Manila: An effort by the Bureau of Immigration (BI) to deport an Australian nun for engaging in partisan political activity in the Philippines was held off by the justice department on Monday.

The deportation of Australian missionary Sister Patricia Fox will not push through Tuesday after Justice Secretary Menardo Guevarra overruled an April 25 order by Immigration Commissioner Jaime Morente to deport the Catholic nun.

In his order, Morente has forfeited the Missionary Visa of Sister Patricia Fox and ordered her to leave the country.

But Guevarra, in an order issued June 18, overruled Morente’s directive.

The BI is an agency attached with the justice department.

“The Department of Justice has nullified the order issued by the Bureau of Immigrations, which forfeited the missionary visa of Sister Patricia Anne Fox and directed her to leave the country in 30 days,” Morente said.

One more month

The additional period of one month will allow the nun to seek other legal solutions to her impending deportation.

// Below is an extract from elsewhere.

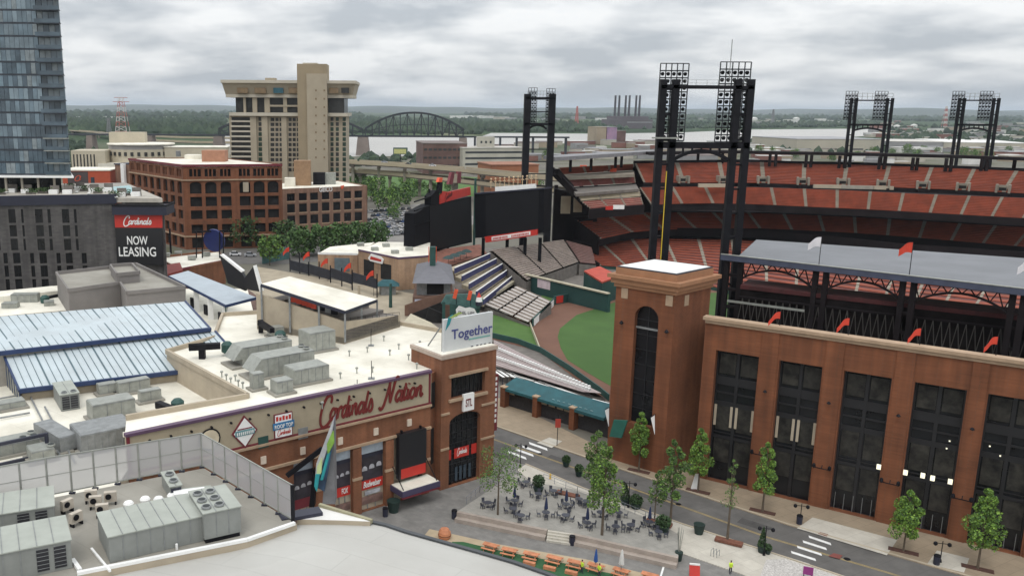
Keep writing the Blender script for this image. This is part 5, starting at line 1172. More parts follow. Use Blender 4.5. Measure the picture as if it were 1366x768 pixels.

Guevarra said the forfeiture of the missionary visa forfeiture was “without legal basis,” since the immigrations cannot forfeit such travel document.

The justice secretary however said what the immigrations is allowed to do is “cancel” Sis. Patricia’s visa.

“Our existing immigration laws outlines what the Bureau of Immigration can do to foreigners and their papers — including visas — when they commit certain acts within Philippine territory,” he said.

“What the BI did in this case is beyond what the law provides, that is why it has to be struck down,” Guevarra said.

Nun detained

Sister Patricia was temporarily detained in late April after she allegedly participated in an antigovernment demonstration in Quezon City.

The nun has been staying in the Philippines for 27 years and had participated in religious work involving the poor and marginalised Filipinos.

In 2013, Dutch activist Thomas van Beersum was deported and banned from entering the Philippines after he took part in demonstrations carried out by left-wing groups against the government of then President Benigno Aquino III.